• _Dataset section_

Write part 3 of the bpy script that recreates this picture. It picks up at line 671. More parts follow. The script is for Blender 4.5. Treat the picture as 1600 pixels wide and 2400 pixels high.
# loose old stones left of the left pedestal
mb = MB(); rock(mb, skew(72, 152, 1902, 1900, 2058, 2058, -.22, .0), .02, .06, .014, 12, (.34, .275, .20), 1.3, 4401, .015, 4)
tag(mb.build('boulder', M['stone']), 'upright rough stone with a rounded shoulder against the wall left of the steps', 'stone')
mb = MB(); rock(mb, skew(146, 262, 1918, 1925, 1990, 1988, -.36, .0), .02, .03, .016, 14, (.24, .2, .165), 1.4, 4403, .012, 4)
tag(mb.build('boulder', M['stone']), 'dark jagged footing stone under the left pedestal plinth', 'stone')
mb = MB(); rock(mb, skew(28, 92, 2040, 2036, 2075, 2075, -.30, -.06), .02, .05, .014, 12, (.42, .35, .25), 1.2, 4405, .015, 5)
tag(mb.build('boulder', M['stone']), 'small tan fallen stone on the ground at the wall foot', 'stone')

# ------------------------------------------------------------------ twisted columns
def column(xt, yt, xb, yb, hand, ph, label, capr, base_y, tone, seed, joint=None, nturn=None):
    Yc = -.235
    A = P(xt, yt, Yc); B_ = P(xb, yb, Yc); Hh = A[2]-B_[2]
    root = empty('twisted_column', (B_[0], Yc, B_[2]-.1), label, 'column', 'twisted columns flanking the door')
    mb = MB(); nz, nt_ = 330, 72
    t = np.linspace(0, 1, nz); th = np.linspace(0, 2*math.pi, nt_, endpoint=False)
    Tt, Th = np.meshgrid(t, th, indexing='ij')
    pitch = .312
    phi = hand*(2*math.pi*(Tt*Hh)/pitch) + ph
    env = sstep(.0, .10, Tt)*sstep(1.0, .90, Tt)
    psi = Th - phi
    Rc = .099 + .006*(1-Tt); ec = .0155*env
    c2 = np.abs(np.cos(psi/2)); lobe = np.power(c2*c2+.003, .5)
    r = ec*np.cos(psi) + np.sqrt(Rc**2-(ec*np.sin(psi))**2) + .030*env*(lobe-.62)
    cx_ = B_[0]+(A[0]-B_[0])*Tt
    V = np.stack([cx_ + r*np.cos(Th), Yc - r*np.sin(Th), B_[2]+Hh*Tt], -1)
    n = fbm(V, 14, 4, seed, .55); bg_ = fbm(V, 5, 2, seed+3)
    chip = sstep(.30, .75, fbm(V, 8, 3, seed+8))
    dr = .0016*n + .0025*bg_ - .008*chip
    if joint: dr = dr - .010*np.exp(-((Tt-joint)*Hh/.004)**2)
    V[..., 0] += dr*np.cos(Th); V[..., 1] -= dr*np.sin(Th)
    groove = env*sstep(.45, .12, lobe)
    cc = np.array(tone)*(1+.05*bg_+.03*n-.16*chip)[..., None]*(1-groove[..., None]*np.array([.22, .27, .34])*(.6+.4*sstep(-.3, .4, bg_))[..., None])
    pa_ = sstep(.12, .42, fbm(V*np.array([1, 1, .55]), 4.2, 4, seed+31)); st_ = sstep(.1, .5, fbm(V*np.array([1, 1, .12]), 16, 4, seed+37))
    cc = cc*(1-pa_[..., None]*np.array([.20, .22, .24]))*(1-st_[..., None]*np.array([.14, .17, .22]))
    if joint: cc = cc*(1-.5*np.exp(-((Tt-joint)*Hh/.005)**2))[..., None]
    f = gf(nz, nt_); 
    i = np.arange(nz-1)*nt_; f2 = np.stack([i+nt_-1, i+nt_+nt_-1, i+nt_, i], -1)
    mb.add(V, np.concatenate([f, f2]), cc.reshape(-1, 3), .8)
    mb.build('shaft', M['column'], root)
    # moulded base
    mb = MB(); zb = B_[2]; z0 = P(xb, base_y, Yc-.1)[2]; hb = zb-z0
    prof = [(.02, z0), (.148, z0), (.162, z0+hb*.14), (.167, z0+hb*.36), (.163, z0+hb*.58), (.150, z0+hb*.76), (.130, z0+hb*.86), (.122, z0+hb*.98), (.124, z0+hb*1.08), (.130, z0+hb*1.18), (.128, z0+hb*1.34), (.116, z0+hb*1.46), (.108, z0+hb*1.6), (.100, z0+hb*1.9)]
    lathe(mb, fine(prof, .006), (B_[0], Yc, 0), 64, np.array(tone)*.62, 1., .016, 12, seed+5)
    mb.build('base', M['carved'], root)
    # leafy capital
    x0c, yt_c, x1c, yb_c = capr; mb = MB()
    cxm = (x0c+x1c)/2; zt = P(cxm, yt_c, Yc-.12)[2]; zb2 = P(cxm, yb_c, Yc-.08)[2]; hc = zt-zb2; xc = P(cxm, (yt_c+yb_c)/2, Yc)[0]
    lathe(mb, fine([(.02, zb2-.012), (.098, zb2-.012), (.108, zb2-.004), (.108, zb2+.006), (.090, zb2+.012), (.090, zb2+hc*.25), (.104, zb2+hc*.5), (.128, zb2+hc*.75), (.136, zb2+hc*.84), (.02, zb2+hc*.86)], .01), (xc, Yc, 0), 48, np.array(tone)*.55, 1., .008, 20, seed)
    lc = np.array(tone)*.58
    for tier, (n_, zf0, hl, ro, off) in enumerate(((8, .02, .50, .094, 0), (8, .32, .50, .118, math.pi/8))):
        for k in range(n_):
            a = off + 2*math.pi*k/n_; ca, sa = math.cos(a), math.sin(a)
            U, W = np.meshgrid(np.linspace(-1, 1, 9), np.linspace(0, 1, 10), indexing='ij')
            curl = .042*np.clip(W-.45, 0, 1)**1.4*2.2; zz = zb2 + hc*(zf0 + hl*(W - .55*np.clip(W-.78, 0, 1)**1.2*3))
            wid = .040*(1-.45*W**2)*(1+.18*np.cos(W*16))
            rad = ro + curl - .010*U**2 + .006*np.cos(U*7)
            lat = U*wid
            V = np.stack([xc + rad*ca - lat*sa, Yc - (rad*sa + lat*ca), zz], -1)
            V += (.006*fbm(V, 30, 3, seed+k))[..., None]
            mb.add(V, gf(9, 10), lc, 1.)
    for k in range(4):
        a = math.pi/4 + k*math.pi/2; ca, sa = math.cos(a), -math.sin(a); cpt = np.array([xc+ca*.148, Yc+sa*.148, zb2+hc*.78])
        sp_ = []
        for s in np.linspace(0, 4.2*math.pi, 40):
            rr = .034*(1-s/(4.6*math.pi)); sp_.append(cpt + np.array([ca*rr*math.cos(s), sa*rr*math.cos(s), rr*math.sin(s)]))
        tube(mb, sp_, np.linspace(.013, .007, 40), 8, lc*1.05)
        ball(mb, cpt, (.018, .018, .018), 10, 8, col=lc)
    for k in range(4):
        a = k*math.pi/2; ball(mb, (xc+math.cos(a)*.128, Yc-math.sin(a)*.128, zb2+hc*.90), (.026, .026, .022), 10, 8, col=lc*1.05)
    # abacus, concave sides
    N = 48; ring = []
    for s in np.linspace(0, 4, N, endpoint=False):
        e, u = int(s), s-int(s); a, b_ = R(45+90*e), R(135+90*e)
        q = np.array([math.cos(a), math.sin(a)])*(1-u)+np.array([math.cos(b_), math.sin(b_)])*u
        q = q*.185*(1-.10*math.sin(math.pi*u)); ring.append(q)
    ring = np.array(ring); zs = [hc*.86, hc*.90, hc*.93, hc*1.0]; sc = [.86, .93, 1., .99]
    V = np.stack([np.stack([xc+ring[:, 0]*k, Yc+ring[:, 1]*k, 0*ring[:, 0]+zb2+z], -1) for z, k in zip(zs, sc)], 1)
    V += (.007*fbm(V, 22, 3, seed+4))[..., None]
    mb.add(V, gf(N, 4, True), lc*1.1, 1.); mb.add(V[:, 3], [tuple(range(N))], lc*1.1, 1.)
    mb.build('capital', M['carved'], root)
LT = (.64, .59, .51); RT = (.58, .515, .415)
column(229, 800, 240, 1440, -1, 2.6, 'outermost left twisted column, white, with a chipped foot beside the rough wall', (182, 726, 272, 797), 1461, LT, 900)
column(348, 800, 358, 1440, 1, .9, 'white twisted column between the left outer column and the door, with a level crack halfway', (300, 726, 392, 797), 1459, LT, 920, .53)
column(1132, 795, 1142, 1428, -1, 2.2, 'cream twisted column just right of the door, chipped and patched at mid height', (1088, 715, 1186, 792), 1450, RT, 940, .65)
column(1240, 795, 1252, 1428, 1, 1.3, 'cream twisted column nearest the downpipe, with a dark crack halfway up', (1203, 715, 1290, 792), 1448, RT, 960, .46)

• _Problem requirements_
The lines from the top of the data above down to the line containing "tag(mb.build('boulder', M['stone']), 'small" are to be copied exactly; no other line should appear.

• _Response_
Write part 3 of the bpy script that recreates this picture. It picks up at line 671. More parts follow. The script is for Blender 4.5. Treat the picture as 1600 pixels wide and 2400 pixels high.
# loose old stones left of the left pedestal
mb = MB(); rock(mb, skew(72, 152, 1902, 1900, 2058, 2058, -.22, .0), .02, .06, .014, 12, (.34, .275, .20), 1.3, 4401, .015, 4)
tag(mb.build('boulder', M['stone']), 'upright rough stone with a rounded shoulder against the wall left of the steps', 'stone')
mb = MB(); rock(mb, skew(146, 262, 1918, 1925, 1990, 1988, -.36, .0), .02, .03, .016, 14, (.24, .2, .165), 1.4, 4403, .012, 4)
tag(mb.build('boulder', M['stone']), 'dark jagged footing stone under the left pedestal plinth', 'stone')
mb = MB(); rock(mb, skew(28, 92, 2040, 2036, 2075, 2075, -.30, -.06), .02, .05, .014, 12, (.42, .35, .25), 1.2, 4405, .015, 5)
tag(mb.build('boulder', M['stone']), 'small tan fallen stone on the ground at the wall foot', 'stone')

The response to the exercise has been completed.